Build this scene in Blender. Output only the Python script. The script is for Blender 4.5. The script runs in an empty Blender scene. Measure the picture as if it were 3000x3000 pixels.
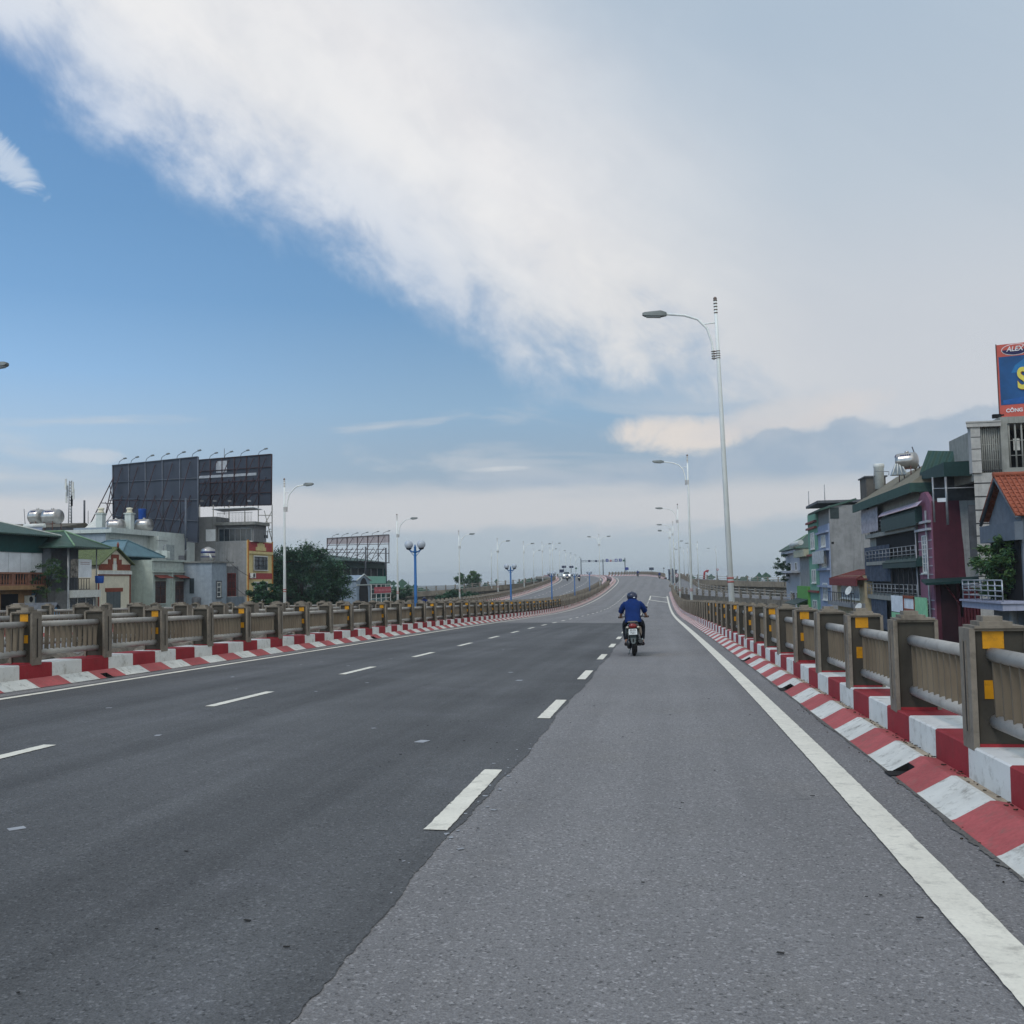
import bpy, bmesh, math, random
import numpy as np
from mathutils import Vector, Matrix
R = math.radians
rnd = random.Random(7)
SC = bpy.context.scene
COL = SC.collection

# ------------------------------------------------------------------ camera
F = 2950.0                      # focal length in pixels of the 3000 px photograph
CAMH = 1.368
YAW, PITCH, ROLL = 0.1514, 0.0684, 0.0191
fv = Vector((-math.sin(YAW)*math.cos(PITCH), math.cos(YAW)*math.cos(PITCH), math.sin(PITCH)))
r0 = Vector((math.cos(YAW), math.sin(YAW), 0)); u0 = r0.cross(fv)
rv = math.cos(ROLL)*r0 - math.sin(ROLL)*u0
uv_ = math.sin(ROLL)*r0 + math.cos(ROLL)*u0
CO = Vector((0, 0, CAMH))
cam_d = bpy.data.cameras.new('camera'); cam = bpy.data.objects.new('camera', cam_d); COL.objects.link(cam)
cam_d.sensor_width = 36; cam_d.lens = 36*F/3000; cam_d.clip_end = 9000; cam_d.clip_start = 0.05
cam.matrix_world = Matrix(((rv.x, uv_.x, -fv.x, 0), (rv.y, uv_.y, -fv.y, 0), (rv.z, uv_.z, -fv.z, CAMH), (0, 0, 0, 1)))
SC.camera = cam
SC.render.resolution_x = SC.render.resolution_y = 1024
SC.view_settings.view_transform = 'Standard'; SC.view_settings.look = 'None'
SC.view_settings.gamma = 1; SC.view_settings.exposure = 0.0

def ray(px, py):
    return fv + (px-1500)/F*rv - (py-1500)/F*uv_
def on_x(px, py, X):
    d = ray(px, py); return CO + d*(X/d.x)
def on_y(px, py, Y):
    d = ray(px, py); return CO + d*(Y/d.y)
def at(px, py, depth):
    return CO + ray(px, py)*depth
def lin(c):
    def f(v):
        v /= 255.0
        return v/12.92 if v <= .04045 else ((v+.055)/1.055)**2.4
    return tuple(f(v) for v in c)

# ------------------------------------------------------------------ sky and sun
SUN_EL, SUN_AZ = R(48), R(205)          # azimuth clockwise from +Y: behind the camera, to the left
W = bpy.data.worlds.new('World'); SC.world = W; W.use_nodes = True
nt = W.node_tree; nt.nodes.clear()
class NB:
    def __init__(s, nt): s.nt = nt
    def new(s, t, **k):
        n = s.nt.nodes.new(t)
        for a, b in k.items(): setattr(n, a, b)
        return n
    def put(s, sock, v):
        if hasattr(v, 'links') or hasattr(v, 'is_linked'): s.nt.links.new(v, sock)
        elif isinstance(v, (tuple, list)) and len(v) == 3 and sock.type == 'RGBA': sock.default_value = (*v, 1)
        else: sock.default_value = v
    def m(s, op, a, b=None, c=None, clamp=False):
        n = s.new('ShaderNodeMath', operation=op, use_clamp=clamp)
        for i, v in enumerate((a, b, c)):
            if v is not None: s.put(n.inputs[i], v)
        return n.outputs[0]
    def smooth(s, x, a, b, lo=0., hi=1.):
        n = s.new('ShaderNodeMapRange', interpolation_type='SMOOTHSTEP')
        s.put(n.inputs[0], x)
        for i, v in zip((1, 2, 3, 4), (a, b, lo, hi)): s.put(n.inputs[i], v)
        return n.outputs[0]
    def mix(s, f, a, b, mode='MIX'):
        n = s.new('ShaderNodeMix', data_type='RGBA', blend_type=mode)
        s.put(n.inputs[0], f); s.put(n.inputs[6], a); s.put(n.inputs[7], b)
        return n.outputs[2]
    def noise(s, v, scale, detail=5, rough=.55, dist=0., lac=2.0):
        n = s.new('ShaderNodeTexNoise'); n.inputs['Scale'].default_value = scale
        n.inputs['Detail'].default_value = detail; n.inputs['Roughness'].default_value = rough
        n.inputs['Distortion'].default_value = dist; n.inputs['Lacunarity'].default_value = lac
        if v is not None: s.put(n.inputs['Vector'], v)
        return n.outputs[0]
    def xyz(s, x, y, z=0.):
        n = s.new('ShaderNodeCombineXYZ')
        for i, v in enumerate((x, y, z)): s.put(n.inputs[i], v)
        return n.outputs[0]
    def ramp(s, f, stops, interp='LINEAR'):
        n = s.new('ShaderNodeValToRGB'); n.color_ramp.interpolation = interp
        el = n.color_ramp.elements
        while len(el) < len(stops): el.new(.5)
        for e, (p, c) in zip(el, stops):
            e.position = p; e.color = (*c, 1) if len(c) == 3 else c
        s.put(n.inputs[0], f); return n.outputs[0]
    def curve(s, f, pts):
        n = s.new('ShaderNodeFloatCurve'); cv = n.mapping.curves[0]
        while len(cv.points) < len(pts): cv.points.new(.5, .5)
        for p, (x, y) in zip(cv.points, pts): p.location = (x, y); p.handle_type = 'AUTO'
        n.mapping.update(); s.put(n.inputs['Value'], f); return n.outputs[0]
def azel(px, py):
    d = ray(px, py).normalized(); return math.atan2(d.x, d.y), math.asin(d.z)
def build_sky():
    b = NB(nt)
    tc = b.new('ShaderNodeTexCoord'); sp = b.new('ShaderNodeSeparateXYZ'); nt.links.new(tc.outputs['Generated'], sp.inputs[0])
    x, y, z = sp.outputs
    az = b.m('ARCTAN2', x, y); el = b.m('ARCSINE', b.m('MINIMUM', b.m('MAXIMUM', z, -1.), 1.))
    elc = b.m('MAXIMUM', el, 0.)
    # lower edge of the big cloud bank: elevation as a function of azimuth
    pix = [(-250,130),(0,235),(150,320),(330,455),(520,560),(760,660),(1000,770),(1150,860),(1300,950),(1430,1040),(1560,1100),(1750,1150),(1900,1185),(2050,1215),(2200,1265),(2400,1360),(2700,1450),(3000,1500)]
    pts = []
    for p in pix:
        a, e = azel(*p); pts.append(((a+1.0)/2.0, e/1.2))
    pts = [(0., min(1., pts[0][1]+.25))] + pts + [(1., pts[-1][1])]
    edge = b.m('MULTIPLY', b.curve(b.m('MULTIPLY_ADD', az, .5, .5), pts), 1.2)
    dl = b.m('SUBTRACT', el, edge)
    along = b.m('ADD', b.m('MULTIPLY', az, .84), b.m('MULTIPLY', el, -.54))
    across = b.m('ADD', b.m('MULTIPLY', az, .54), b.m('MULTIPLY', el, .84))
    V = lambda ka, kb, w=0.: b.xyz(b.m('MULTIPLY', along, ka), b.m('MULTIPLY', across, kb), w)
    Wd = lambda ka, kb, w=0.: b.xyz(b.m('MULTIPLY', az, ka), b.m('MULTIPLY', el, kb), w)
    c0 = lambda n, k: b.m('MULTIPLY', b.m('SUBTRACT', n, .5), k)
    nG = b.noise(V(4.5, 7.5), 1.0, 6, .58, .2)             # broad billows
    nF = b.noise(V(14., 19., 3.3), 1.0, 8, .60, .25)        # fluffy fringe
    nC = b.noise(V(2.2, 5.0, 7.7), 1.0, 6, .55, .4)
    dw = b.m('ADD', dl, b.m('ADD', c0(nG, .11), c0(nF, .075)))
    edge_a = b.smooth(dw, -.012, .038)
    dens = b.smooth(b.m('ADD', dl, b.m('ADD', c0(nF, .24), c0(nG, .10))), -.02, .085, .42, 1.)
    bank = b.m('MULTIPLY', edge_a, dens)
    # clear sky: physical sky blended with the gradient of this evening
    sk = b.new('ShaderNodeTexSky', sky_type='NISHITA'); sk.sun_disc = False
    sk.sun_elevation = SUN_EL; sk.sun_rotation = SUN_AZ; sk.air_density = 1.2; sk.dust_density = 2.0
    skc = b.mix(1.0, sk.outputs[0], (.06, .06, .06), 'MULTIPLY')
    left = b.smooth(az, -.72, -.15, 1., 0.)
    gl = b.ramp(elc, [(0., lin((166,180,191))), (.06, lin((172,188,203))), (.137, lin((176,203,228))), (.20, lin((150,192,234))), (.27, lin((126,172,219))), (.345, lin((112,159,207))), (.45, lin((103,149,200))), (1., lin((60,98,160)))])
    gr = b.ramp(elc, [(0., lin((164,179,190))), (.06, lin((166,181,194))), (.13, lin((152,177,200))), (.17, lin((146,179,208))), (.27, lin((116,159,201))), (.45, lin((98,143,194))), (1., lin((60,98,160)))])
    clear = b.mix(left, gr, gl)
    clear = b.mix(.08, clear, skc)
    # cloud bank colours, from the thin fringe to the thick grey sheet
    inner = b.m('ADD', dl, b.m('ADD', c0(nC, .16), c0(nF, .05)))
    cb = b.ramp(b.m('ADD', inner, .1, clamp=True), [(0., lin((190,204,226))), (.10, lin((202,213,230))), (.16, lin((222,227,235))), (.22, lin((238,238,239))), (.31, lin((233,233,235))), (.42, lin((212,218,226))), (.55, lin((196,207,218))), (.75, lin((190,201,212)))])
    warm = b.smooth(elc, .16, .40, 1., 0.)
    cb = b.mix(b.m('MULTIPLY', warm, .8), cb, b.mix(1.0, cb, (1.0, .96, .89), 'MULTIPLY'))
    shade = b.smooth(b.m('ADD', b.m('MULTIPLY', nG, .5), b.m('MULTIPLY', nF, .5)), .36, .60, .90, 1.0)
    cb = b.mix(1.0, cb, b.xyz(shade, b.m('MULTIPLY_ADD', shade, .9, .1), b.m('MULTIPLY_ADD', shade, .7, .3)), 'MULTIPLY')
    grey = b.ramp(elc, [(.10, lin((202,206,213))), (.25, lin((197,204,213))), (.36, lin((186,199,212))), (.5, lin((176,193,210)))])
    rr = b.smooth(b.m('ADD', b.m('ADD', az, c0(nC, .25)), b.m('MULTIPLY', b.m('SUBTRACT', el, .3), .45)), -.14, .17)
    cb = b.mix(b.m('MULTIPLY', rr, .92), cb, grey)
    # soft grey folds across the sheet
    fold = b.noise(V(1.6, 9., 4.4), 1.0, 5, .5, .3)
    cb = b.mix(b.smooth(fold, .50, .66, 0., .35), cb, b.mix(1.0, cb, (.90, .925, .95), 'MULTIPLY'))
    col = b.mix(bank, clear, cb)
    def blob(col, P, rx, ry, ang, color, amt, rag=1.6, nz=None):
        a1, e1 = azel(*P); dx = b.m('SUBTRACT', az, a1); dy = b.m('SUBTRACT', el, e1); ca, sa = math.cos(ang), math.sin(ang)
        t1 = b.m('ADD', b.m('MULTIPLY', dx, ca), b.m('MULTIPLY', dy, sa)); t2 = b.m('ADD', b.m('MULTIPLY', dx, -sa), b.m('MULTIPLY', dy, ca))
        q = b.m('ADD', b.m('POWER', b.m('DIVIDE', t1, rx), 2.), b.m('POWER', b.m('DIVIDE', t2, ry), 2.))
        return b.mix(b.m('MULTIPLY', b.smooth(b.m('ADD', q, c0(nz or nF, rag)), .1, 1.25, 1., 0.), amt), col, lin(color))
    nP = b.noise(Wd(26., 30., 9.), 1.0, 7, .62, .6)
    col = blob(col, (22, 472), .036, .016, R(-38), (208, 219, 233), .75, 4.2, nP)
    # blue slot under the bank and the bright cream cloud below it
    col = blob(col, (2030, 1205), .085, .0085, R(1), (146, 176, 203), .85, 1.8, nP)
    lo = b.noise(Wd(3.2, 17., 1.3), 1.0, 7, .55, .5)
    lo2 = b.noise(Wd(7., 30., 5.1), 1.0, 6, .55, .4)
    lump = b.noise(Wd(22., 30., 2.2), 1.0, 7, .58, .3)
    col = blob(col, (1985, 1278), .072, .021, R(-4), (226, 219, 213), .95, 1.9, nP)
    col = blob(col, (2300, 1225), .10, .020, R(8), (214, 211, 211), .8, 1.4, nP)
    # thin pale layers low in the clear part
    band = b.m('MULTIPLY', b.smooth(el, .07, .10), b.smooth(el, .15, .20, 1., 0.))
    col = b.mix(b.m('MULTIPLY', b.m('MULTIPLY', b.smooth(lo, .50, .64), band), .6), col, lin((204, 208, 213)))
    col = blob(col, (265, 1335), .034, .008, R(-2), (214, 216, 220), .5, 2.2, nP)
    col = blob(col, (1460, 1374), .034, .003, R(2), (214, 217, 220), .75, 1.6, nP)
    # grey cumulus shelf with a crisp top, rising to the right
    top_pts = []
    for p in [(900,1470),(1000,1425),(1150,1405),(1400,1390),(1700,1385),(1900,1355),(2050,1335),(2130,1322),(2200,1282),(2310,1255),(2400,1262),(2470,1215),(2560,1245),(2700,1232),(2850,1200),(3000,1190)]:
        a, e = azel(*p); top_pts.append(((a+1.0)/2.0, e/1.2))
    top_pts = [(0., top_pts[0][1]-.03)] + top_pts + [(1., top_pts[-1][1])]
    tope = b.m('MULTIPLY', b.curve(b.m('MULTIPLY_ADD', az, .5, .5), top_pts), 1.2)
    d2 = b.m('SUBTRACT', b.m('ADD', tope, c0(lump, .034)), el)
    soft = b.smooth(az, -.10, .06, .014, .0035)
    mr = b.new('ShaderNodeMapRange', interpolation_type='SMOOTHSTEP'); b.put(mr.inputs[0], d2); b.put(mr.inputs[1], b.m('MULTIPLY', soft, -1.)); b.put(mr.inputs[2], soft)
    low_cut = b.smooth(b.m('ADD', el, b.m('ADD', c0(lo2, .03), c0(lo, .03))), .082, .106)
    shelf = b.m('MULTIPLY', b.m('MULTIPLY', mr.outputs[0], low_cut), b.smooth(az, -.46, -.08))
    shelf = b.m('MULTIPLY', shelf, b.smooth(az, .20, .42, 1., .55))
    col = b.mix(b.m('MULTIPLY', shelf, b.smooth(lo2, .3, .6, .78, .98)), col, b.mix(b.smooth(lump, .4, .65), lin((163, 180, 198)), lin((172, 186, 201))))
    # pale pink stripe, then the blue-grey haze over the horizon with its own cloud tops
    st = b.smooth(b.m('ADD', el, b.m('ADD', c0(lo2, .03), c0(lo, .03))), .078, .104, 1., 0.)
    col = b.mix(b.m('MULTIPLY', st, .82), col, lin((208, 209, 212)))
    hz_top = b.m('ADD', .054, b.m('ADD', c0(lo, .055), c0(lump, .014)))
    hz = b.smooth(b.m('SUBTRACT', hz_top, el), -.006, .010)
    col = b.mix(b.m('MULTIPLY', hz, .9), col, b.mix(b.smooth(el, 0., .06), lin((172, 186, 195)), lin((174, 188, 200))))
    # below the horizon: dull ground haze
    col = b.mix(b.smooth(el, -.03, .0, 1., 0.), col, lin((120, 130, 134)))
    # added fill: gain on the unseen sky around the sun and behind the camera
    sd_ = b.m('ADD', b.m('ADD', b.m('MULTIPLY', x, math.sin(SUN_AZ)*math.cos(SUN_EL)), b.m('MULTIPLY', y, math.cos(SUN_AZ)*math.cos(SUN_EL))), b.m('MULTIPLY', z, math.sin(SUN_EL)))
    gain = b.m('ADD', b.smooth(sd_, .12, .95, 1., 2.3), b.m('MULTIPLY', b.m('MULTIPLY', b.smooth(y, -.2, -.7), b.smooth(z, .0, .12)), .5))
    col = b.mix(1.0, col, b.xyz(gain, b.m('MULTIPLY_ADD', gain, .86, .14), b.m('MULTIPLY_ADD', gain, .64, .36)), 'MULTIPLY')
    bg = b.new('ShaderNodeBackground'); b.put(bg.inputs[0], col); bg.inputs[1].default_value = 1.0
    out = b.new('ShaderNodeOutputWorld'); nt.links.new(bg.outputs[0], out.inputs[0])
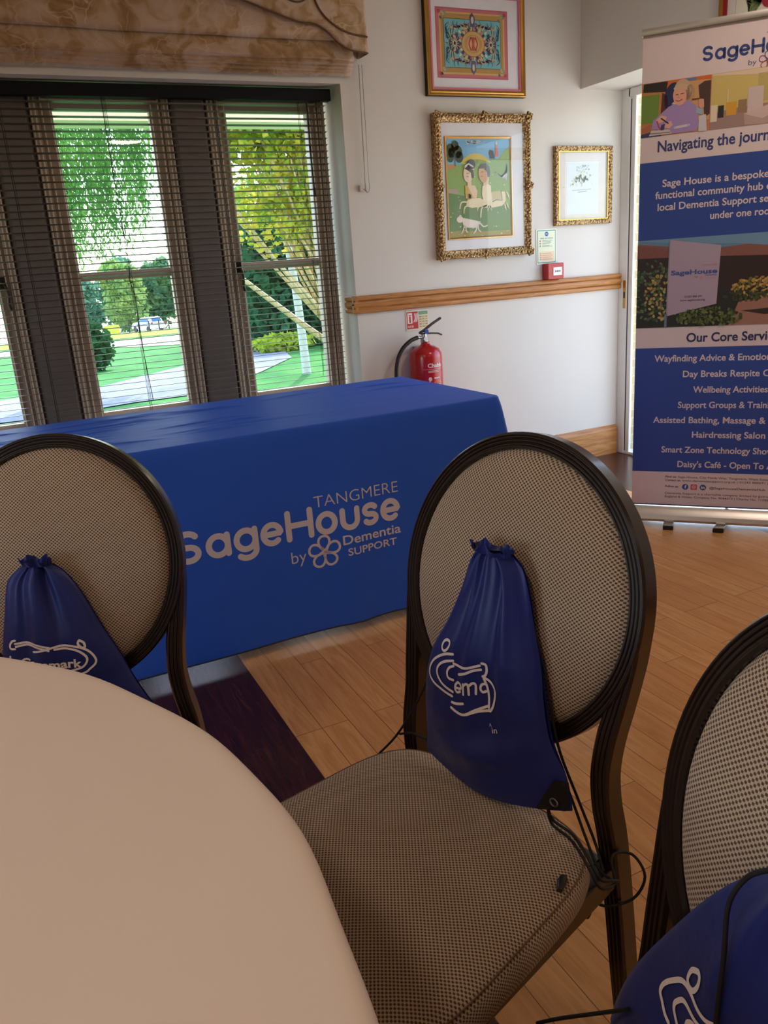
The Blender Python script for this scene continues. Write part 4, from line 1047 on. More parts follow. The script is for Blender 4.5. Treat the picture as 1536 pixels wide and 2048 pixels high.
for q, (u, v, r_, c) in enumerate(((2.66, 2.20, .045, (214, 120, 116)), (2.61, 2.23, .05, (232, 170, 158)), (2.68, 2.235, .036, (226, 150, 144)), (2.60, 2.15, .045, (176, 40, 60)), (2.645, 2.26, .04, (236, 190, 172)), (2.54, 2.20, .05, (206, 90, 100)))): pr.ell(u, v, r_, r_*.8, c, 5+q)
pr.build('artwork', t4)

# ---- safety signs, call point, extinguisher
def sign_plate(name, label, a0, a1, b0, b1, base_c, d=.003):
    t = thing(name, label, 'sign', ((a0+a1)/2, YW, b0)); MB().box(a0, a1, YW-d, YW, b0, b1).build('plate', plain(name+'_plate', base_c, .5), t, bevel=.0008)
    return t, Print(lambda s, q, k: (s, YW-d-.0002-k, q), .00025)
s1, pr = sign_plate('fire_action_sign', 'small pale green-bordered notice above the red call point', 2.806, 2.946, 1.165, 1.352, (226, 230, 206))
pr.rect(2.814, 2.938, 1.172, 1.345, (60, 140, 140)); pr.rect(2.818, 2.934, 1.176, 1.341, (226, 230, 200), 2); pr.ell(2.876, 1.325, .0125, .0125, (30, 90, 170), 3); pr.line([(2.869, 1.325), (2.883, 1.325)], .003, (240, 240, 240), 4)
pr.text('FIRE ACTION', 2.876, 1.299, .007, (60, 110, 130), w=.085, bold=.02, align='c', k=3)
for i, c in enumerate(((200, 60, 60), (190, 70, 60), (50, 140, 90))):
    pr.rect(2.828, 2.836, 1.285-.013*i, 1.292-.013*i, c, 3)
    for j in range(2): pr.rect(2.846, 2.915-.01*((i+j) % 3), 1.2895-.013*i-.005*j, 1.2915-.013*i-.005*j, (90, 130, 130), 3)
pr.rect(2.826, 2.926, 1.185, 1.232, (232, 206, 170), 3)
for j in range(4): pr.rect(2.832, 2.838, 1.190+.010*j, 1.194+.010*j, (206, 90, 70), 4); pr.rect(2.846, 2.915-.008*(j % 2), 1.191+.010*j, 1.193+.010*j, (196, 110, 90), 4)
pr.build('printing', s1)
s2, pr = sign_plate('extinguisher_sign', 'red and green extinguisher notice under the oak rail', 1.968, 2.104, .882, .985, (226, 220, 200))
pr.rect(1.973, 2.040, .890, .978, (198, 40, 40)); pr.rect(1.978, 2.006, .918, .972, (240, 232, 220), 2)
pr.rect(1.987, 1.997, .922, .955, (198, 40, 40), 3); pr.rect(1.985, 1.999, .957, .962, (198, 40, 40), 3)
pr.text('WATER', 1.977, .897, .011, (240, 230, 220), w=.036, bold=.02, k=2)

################

• [WHAT IS BEING ASKED]:
Give again exactly the lines running from the beginning of the material above through the line that contains "SC.view_settings.gamma = 1;", and leave out every picture.

• [RESPONSE TO THE EXERCISE]:
Build this scene in Blender. Output only the Python script. The script is for Blender 4.5. The script runs in an empty Blender scene. Measure the picture as if it were 3000x3000 pixels.
import bpy, bmesh, math, random
import numpy as np
from mathutils import Vector, Matrix
R = math.radians
rnd = random.Random(7)
SC = bpy.context.scene
COL = SC.collection

# ------------------------------------------------------------------ camera
F = 2950.0                      # focal length in pixels of the 3000 px photograph
CAMH = 1.368
YAW, PITCH, ROLL = 0.1514, 0.0684, 0.0191
fv = Vector((-math.sin(YAW)*math.cos(PITCH), math.cos(YAW)*math.cos(PITCH), math.sin(PITCH)))
r0 = Vector((math.cos(YAW), math.sin(YAW), 0)); u0 = r0.cross(fv)
rv = math.cos(ROLL)*r0 - math.sin(ROLL)*u0
uv_ = math.sin(ROLL)*r0 + math.cos(ROLL)*u0
CO = Vector((0, 0, CAMH))
cam_d = bpy.data.cameras.new('camera'); cam = bpy.data.objects.new('camera', cam_d); COL.objects.link(cam)
cam_d.sensor_width = 36; cam_d.lens = 36*F/3000; cam_d.clip_end = 9000; cam_d.clip_start = 0.05
cam.matrix_world = Matrix(((rv.x, uv_.x, -fv.x, 0), (rv.y, uv_.y, -fv.y, 0), (rv.z, uv_.z, -fv.z, CAMH), (0, 0, 0, 1)))
SC.camera = cam
SC.render.resolution_x = SC.render.resolution_y = 1024
SC.view_settings.view_transform = 'Standard'; SC.view_settings.look = 'None'
SC.view_settings.gamma = 1; SC.view_settings.exposure = 0.0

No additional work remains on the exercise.